[Pythonmac-SIG] can't exit module

John Precedo johnp@reportlab.com
Fri, 8 Dec 2000 18:45:27 -0000


Chris Barker said:
> Jack Jansen wrote:
>> You're right: sys.exit() doesn't work in the IDE. In the
raw interpreter it
>> works fine, and indeed exits the interpreter, but in the
IDE it is unclear
>> what it should do.
>>
>> On the one hand exiting the IDE is a possible solution,
and seems to be
>> what you expected. On the other hand exiting may not be
what you want...
[SNIP]
>
> ARRGG! once again, a problem arising from the fundamental
flaw of the
> IDE: it uses the same interpreter to run itself as the
scripts you are
> running. This means that you are forced to have different
behaviour
> depending on whether a script is run from the IDE or not.
This
> continually is causing problems like this one.

Personally, I find the way that the IDE behaves pretty
sensible. It does behave in the same way as the interpreter
most of the time. And when it doesn't, it seems to have a
good reason.

I would rather have one long session in the IDE, with it
stopping the program running and giving me a message telling
me it had hit a sys.exit() call, rather than having to keep
starting and re-starting the IDE every time the program
ended. That strikes me as a waste of time - and I'd be
complaining about the how annoying it would be if actually
did act like that.

If I really _want_ it to die at the sys.exit call, I run it
from the interpreter anyway. When I want to see exactly what
happens when a program runs in the interpreter, I run it in
the interpreter. Seems to make perfect sense to me! :o)

> I am I really the only one who thinks this is a problem?

Maybe not the only one. But it doesn't bother me.
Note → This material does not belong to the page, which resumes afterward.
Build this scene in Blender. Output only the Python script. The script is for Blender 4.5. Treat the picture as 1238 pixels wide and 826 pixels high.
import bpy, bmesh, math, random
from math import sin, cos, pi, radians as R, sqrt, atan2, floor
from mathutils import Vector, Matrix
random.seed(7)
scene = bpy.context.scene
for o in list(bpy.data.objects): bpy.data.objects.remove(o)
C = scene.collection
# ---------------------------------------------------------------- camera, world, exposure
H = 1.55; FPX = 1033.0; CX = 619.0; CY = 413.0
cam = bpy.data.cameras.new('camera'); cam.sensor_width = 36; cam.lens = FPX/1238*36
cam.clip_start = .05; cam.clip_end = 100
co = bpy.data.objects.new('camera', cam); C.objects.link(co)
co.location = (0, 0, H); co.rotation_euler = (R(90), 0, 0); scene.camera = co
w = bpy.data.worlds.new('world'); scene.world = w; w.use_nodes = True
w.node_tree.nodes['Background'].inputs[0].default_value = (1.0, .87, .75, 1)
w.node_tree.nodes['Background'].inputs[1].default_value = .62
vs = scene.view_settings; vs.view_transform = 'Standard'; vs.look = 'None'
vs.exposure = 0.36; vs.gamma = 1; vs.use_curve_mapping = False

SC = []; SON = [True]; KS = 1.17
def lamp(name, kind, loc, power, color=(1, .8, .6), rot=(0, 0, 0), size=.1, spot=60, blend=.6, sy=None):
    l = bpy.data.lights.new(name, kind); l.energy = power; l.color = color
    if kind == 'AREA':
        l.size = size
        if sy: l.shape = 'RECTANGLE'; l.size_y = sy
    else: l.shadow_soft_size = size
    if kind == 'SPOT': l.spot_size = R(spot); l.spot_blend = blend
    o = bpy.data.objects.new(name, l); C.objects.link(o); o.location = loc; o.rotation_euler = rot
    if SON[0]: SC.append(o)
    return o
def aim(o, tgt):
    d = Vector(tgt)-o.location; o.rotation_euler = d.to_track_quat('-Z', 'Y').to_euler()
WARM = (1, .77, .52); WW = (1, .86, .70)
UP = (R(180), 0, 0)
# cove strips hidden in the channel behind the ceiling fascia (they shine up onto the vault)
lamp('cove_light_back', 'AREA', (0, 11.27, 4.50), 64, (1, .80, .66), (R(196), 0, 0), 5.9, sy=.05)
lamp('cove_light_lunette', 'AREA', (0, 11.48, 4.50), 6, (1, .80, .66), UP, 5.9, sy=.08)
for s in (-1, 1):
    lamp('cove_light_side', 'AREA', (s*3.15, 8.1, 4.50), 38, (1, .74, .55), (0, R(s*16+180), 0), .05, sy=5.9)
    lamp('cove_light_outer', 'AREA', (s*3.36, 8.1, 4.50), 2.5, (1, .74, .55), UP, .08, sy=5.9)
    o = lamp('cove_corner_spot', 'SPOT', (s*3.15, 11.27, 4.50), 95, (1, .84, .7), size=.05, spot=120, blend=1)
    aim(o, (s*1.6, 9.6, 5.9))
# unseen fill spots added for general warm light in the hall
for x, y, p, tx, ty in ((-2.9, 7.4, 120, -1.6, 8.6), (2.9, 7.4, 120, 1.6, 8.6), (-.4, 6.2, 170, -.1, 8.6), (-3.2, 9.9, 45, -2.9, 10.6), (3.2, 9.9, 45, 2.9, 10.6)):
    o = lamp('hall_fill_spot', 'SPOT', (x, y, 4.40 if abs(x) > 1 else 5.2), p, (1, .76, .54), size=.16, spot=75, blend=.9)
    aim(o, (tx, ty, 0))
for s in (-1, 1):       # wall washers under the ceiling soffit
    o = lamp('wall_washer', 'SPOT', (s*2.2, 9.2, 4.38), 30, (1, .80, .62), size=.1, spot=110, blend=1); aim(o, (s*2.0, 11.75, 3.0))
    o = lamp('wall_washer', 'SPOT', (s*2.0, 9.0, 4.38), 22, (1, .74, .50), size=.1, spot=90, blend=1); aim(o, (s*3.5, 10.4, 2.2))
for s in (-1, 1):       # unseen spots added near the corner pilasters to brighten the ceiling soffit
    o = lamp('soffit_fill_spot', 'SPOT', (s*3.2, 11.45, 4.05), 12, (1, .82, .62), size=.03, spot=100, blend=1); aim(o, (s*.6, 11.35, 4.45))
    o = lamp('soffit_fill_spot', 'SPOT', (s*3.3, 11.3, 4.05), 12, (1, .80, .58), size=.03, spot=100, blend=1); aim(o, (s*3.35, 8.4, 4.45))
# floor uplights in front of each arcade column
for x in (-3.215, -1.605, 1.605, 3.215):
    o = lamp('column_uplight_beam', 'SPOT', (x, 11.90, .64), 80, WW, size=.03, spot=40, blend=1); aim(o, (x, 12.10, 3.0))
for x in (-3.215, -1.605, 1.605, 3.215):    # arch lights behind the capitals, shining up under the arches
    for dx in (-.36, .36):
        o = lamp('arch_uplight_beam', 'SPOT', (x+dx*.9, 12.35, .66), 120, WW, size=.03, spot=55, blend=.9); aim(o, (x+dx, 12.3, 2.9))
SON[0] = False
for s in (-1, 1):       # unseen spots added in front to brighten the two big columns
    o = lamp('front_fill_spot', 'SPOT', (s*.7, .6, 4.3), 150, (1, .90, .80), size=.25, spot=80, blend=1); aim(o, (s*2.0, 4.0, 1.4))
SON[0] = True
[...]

The thing that does bother me is the way it behaves when you
use a "raw_input". That little pop-up box that appears for
you to type your text into is plain _annoying_! I find that
when I write a program that needs a lot of keyboard input, I
test it from the interpreter, and just use the IDE as a
glorified word processor to enter the programs with.

In this case, I think it would have made a lot more sense to
have a window that both displays output and allows you to
type text in (in the same way the it does when your run it
in the interpreter).

Oh well, the GUI isn't perfect, but the fact that sys.exit
doesn't kill it doesn't really bother me.

Anyone else have anything that bugs them about it?